▶ [Data listing]
........
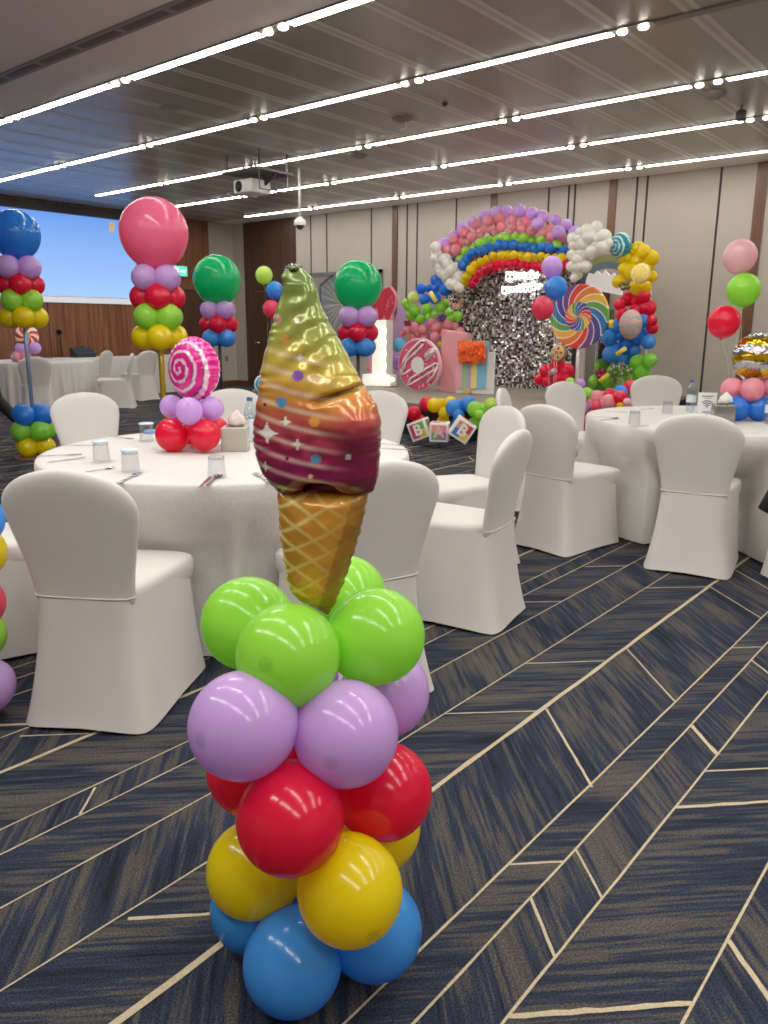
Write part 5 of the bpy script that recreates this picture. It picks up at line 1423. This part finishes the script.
........
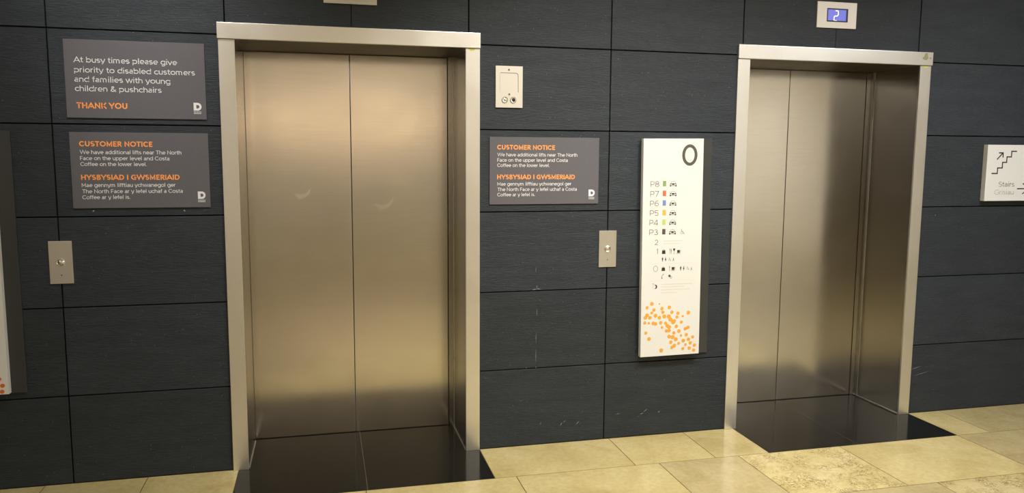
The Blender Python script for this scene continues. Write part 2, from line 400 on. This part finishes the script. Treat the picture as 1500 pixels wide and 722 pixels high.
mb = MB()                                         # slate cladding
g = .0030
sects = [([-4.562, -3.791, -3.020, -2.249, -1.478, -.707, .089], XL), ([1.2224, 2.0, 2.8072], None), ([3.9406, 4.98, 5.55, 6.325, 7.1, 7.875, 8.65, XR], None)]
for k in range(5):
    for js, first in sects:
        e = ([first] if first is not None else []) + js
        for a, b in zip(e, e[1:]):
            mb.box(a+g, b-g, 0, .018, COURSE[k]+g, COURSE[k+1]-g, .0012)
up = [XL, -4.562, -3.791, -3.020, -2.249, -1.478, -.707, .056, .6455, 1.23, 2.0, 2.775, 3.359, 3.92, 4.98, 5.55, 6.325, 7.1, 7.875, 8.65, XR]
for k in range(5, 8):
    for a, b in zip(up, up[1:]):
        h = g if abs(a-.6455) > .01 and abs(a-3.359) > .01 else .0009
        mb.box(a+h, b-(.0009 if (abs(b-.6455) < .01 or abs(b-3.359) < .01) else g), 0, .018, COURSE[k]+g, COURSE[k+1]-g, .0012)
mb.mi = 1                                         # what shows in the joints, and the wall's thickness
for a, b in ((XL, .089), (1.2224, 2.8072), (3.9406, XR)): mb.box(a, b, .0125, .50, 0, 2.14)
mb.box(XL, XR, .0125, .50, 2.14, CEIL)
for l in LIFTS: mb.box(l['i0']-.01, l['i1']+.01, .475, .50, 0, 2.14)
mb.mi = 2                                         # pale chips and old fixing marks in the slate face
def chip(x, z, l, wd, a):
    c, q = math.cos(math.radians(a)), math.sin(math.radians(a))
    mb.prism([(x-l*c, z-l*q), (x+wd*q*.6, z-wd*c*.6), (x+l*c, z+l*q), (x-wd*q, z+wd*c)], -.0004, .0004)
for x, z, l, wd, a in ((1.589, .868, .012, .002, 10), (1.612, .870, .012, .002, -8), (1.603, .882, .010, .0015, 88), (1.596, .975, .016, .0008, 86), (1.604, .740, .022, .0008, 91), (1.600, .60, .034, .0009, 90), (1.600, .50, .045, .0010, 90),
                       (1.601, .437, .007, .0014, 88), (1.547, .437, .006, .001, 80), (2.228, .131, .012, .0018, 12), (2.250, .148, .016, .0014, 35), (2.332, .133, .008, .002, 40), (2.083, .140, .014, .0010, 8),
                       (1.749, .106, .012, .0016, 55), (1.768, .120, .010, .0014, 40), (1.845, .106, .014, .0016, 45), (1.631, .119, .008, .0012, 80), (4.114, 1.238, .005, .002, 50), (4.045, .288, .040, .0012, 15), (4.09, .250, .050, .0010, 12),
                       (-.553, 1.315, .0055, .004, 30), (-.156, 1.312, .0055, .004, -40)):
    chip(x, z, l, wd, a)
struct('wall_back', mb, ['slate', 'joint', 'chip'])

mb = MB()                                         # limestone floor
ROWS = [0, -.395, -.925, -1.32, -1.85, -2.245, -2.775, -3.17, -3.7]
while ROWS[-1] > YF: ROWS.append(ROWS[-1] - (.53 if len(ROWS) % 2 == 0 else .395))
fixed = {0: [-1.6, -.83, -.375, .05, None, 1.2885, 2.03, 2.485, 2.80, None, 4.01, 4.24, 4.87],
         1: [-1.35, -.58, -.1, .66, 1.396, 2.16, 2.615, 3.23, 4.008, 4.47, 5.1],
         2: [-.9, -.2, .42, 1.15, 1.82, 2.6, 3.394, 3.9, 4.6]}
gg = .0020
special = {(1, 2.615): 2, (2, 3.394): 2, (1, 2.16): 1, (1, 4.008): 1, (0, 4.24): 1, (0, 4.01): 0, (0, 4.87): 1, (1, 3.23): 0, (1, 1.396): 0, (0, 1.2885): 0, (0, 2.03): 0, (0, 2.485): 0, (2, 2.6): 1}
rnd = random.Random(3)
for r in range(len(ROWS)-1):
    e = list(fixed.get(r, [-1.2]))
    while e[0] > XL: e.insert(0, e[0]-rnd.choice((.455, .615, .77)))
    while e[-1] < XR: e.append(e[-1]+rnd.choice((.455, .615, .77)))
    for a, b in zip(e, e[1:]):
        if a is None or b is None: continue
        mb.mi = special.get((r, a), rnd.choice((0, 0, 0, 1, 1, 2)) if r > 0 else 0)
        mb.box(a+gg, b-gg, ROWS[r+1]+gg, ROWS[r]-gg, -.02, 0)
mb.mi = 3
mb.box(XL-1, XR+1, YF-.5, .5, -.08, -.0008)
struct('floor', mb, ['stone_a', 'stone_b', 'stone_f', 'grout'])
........
Which lines hold the string "This"? Copy all of them from the data above.

▶ [Task response]
Write part 5 of the bpy script that recreates this picture. It picks up at line 1423. This part finishes the script.
The Blender Python script for this scene continues. Write part 2, from line 400 on. This part finishes the script. Treat the picture as 1500 pixels wide and 722 pixels high.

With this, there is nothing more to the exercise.